The approach I take to investing is relatively simple. I seek to buy stocks that are undervalued, overlooked by investors and have real potential for stock market gains. Very often these securities can be found mainly in out-of-favour sectors. But at the moment, there are bucket-loads of listed names that fit this profile. I’ve selected three that have particularly caught my eye and are fairly niche.

First, there is Northern Petroleum (LSE: NOP), an Aim-listed oil and gas exploration company. This firm appeals to me because it’s one of the few oil and gas companies whose share price hasn’t really moved despite some good newsflow. For example, in the near term, some transformational newsflow is expected as a result of a €100m joint venture that Northern has in Sicily with Shell Italia. The firm has been using Shell’s 3D seismic evaluation to explore the area. A decision on where to drill looks set to be made before the end of the first quarter of 2011.

In the medium-term, there’s lots of excitement around exploration activity in the Adriatic. In the mid-90s, Northern acquired substantial oil and gas reserves in the area from Shell at an attractive price, when oil prices were much lower than they are now. It is only a matter of time before a partner is found to exploit the potential of the region. Meanwhile, its interests in the Netherlands alone are worth the current share price. But if you add to this the Adriatic and Sicily, and also take into account the fact that the group is debt free with a cash balance of approximately €25.8m, Northern strikes me as substantially undervalued.
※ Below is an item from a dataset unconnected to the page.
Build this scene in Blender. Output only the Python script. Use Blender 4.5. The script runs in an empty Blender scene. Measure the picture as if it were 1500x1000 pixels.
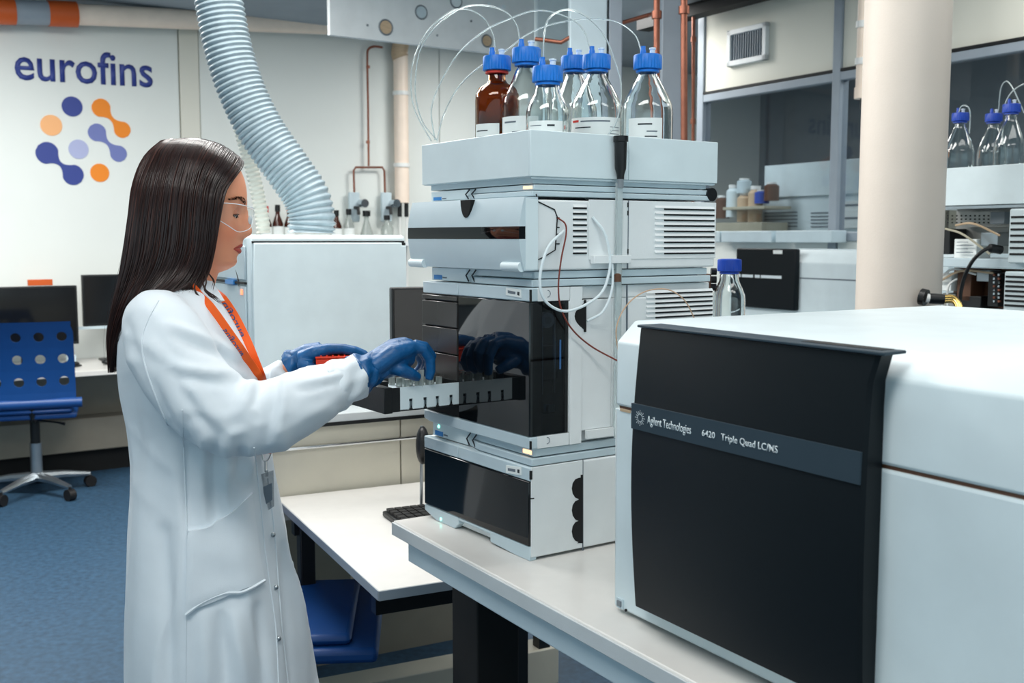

Another company which seems to me to have been overlooked by some investors – despite being over 120 years old – is Henry Boot (LSE: BHY). Henry Boot is a land, property, construction and plant company. It has one of the largest land banks in the UK, with interests in 8,162 acres of land valued at £54.9m. A large proportion of this is optioned which means that the value is less than if they owned it outright. But Henry Boot focuses on gaining planning permission for the acreage it owns and then either developing it for investment, or selling it on. Once this planning permission is granted, the value of the land increases significantly. The net asset value of the company is 136p, but the market price is just 90p. So it’s standing at a good discount to NAV. And bearing in mind land values have fallen, this valuation is conservative. Henry Boot is predominantly a land owner, not a house builder, so its share price hasn’t recovered as much as some of the house builders. It simply seems to have slipped under investors’ radars.

The third company that I’ve selected is more speculative. Tanzanite One (LSE: TNZ) is a miner of the semi-precious gemstone tanzanite, found only in the Simanjiro district of northern Tanzania. The company’s half-year results show revenues up by 74% to $8.6m. The balance sheet also looks good with cash of $1.76 million and inventories of $3.94 million. In the third quarter, the company realised revenues of $2.2m and production is currently going well. Over the year, sales of tanzanite jewellery are expected to take off – it is being used in replica ‘Diana’-style engagement rings and other jewellery related to the royal wedding. The share price is currently 16p, down sharply from a few months ago, so there is considerable potential for capital appreciation over the short-term.